↓↓↓

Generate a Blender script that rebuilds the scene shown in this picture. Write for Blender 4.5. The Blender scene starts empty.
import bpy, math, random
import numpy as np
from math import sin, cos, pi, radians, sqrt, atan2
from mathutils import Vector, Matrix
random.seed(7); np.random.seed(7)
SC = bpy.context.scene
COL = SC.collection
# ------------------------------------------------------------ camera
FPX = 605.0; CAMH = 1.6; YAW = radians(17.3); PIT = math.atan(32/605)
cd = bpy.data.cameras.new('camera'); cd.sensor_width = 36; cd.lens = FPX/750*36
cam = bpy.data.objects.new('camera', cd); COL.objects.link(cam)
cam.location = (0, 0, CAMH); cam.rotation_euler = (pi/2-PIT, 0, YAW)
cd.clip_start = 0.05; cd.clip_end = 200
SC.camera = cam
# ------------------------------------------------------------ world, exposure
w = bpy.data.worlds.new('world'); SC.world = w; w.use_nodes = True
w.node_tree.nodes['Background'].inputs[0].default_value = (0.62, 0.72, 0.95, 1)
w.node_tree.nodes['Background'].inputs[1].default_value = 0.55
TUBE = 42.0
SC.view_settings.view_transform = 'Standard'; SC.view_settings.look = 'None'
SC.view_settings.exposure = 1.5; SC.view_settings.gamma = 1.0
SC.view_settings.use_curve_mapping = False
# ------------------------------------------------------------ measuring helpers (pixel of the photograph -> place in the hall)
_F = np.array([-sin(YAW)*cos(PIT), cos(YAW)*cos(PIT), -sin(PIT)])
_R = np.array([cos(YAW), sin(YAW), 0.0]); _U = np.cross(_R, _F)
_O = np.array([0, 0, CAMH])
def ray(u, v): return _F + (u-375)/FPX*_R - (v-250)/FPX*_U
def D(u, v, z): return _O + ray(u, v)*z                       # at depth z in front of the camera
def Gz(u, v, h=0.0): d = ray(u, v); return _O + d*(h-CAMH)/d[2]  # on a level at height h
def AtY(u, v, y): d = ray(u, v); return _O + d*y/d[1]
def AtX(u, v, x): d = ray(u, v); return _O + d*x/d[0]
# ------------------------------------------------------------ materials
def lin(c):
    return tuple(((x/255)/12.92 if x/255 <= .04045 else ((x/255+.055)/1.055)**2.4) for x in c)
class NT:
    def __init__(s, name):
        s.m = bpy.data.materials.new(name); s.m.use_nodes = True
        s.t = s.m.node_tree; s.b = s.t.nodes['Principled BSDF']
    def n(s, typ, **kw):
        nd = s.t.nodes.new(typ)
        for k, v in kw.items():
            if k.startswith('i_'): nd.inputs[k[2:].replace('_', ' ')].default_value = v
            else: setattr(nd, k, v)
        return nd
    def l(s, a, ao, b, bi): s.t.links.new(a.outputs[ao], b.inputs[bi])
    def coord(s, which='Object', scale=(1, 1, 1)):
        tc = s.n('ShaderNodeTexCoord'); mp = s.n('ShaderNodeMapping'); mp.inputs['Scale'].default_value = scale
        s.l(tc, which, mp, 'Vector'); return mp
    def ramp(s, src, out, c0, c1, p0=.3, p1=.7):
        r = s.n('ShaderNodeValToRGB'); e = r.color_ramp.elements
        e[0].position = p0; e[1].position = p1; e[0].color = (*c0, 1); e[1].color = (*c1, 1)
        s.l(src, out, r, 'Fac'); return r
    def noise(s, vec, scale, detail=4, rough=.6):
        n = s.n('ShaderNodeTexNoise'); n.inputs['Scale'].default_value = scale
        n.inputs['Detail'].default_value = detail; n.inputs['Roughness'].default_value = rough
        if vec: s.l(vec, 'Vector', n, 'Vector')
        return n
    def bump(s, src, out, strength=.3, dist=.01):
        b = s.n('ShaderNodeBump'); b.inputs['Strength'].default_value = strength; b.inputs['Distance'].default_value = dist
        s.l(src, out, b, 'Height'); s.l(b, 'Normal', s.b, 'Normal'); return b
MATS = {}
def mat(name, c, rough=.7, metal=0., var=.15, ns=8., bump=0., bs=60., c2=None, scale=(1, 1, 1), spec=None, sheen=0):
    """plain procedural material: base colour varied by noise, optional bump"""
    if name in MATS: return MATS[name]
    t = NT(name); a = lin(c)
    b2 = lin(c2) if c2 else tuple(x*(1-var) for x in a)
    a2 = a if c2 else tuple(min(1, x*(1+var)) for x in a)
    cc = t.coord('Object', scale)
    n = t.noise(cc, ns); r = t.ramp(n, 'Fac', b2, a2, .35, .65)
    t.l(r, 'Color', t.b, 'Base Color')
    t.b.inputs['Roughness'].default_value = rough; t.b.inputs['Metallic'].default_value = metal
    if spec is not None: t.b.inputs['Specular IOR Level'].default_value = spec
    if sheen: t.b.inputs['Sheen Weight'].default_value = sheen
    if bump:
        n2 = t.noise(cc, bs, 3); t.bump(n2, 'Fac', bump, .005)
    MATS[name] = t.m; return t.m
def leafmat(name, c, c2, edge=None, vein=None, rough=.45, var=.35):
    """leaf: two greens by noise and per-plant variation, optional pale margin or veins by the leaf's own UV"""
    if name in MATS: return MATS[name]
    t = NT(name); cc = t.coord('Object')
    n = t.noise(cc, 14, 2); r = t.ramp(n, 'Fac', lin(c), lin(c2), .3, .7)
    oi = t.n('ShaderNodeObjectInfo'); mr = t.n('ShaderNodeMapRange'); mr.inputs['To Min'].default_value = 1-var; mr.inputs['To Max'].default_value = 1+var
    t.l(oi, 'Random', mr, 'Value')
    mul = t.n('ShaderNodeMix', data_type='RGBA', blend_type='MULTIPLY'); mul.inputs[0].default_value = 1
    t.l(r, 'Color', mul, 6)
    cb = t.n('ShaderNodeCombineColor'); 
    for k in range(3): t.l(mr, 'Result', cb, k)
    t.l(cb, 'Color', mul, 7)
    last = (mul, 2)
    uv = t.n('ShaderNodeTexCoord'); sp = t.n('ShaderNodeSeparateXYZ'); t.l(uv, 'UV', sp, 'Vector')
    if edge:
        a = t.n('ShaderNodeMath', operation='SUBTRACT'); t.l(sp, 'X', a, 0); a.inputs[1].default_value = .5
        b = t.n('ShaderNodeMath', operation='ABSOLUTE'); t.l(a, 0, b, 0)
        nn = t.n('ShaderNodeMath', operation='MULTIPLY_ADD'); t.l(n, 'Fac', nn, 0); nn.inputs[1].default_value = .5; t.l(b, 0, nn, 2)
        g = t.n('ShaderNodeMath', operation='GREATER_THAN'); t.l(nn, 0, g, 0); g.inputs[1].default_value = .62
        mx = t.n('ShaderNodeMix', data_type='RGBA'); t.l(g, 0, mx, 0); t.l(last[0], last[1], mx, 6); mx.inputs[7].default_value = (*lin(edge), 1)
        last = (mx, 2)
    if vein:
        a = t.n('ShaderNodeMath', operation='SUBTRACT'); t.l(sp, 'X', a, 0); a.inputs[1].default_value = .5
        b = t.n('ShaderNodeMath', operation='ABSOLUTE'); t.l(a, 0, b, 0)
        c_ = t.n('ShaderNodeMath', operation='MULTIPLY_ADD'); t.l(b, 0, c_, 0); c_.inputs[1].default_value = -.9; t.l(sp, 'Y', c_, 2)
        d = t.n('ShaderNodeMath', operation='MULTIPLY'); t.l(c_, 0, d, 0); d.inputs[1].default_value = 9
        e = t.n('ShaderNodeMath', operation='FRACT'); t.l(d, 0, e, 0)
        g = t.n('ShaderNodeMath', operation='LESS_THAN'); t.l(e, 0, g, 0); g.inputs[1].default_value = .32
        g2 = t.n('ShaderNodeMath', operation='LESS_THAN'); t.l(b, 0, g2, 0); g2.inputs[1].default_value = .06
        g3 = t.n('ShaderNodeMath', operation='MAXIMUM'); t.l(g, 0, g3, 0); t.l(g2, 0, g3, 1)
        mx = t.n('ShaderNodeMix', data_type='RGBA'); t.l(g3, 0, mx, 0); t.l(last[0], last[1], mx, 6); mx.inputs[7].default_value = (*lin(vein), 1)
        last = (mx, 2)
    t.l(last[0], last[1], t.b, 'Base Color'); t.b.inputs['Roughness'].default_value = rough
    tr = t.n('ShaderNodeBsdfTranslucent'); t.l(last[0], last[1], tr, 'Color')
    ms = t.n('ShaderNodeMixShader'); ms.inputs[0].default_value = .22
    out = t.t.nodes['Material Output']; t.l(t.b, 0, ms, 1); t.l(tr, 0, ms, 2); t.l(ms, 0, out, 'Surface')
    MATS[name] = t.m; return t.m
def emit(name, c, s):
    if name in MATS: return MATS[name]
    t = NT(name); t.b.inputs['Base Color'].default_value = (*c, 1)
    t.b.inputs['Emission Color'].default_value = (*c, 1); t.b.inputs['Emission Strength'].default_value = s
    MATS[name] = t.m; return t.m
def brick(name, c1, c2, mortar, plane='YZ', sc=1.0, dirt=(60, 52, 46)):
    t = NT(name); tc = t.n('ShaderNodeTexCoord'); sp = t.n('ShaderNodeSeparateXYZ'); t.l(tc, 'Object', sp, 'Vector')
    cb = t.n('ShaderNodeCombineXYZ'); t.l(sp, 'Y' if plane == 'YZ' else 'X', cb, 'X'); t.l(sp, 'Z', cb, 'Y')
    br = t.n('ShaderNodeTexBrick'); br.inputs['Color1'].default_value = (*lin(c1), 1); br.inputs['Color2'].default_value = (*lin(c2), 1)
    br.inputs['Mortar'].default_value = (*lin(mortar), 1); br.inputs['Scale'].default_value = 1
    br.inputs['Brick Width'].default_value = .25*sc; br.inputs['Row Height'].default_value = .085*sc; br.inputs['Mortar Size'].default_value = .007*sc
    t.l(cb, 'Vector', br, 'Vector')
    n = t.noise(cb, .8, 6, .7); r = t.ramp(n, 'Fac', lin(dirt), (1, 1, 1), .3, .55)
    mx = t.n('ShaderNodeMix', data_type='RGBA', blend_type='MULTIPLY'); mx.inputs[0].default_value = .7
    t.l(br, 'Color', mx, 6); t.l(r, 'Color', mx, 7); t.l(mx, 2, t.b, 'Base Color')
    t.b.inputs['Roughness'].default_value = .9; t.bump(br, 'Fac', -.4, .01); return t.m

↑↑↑

__Your instructions__: Check the data for the word "scene" and pull out the lines that have it.

__Solution for this task__:
Generate a Blender script that rebuilds the scene shown in this picture. Write for Blender 4.5. The Blender scene starts empty.
SC = bpy.context.scene